# SOURCE MATERIAL
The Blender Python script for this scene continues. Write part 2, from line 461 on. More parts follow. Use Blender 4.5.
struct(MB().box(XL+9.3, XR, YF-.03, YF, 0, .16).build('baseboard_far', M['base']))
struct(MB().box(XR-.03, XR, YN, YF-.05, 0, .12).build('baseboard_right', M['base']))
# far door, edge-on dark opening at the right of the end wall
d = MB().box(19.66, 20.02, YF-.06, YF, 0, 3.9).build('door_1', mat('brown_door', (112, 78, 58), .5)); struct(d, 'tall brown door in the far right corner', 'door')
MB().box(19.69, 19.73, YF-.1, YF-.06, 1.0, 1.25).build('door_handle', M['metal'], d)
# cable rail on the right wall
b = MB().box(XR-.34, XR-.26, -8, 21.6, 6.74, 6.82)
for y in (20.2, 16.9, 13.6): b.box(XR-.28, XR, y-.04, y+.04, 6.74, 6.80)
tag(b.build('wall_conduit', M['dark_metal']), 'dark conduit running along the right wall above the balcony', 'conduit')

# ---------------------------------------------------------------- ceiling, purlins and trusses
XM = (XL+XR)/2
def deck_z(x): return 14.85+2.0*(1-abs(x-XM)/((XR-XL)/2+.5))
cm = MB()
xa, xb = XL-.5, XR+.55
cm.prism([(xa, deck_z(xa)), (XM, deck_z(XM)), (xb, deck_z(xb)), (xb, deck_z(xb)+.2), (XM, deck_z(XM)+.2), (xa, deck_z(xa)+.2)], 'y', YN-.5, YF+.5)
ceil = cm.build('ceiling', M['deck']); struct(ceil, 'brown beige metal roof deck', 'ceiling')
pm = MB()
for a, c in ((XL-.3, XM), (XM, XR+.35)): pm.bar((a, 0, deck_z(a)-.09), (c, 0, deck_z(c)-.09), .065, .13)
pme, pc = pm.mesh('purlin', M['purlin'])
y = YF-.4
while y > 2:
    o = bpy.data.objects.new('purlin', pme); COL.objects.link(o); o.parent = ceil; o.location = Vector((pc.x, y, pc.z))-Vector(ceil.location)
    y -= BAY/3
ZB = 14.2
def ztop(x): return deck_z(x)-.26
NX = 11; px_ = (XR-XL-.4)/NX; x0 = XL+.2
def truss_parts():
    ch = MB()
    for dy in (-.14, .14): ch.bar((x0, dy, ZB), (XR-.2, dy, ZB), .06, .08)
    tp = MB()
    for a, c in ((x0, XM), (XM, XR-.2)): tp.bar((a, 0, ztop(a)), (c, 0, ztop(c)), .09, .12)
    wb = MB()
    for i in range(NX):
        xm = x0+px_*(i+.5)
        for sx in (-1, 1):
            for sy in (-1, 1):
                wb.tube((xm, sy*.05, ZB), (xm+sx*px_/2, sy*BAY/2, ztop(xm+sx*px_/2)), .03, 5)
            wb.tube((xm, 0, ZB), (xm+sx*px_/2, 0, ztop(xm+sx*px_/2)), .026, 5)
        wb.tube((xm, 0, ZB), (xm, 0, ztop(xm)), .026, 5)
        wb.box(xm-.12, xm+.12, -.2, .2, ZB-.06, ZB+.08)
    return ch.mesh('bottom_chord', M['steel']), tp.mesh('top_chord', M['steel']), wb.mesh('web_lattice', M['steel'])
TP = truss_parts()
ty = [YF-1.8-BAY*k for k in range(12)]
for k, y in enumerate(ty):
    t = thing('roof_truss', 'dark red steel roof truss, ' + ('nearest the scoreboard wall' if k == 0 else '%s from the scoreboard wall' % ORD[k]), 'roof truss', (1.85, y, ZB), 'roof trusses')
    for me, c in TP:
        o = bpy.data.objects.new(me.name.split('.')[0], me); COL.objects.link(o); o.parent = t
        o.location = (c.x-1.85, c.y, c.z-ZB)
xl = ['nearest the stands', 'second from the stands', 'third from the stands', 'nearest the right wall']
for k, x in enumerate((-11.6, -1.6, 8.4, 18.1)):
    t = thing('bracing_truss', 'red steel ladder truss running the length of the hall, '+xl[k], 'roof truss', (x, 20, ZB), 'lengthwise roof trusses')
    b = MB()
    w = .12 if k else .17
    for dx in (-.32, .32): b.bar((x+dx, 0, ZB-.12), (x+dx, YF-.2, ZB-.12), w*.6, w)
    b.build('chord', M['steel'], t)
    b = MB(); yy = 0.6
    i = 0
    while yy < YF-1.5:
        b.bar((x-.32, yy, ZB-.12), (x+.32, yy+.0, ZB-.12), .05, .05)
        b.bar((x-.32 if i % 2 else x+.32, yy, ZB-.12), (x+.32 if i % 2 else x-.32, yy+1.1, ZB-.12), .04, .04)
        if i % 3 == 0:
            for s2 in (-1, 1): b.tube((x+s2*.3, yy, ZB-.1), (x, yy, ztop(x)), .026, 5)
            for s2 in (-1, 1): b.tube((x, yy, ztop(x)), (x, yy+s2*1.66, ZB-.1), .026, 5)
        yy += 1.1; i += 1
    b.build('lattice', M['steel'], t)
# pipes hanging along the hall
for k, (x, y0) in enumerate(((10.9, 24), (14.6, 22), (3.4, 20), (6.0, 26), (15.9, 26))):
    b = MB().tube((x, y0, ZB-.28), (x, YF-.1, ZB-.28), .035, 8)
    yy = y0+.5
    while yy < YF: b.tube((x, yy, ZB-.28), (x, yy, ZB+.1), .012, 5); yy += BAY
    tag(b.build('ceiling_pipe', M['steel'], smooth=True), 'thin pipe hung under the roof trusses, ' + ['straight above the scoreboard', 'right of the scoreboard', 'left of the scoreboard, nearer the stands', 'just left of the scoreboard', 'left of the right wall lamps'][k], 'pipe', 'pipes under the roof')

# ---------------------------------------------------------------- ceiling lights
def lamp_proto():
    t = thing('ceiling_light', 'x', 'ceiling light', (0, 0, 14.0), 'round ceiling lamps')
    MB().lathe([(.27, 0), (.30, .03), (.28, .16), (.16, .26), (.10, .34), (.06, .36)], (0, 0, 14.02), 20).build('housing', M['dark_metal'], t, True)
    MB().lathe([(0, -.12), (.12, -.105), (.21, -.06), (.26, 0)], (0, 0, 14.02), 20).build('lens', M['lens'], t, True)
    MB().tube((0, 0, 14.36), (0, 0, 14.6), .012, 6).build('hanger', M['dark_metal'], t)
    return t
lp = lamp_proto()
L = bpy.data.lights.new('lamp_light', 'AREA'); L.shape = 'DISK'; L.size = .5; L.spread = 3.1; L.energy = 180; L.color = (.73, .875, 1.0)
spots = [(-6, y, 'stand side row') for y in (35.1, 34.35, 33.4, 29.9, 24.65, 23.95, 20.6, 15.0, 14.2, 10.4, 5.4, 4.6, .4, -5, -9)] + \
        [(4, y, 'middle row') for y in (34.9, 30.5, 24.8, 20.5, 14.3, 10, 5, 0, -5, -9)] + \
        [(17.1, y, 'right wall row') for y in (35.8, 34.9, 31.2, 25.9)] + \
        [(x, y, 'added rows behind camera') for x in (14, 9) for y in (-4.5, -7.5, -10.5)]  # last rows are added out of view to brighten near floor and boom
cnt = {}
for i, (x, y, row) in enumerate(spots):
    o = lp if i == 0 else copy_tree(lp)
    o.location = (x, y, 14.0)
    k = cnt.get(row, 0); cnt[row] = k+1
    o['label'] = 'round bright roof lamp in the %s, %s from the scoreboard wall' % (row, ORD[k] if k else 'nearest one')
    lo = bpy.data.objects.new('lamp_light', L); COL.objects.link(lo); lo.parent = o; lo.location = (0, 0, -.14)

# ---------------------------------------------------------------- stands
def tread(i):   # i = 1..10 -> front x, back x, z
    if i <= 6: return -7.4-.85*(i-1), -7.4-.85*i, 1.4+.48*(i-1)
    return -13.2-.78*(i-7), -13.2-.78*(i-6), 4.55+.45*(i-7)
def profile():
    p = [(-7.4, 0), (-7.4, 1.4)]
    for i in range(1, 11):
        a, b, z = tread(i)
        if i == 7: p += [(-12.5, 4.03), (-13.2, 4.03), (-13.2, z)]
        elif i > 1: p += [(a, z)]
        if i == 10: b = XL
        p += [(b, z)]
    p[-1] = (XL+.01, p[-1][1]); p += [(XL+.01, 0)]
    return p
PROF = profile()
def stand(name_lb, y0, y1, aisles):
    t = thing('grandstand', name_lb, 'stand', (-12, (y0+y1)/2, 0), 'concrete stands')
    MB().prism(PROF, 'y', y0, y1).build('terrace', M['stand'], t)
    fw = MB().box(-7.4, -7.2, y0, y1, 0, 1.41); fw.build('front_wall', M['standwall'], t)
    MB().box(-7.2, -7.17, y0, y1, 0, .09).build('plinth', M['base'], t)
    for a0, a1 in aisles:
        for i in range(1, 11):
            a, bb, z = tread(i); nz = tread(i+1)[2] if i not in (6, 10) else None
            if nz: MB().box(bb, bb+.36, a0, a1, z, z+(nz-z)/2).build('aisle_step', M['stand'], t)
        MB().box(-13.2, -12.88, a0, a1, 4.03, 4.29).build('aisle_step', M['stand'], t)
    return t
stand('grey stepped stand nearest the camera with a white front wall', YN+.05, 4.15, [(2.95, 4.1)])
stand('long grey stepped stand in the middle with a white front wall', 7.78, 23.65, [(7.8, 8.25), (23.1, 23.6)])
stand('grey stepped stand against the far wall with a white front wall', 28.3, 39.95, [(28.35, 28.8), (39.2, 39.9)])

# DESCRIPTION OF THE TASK
Select the lines in this material that hold the word "from", leaving none out.

# SOLUTION BELOW
The Blender Python script for this scene continues. Write part 2, from line 461 on. More parts follow. Use Blender 4.5.
    t = thing('roof_truss', 'dark red steel roof truss, ' + ('nearest the scoreboard wall' if k == 0 else '%s from the scoreboard wall' % ORD[k]), 'roof truss', (1.85, y, ZB), 'roof trusses')
xl = ['nearest the stands', 'second from the stands', 'third from the stands', 'nearest the right wall']
    o['label'] = 'round bright roof lamp in the %s, %s from the scoreboard wall' % (row, ORD[k] if k else 'nearest one')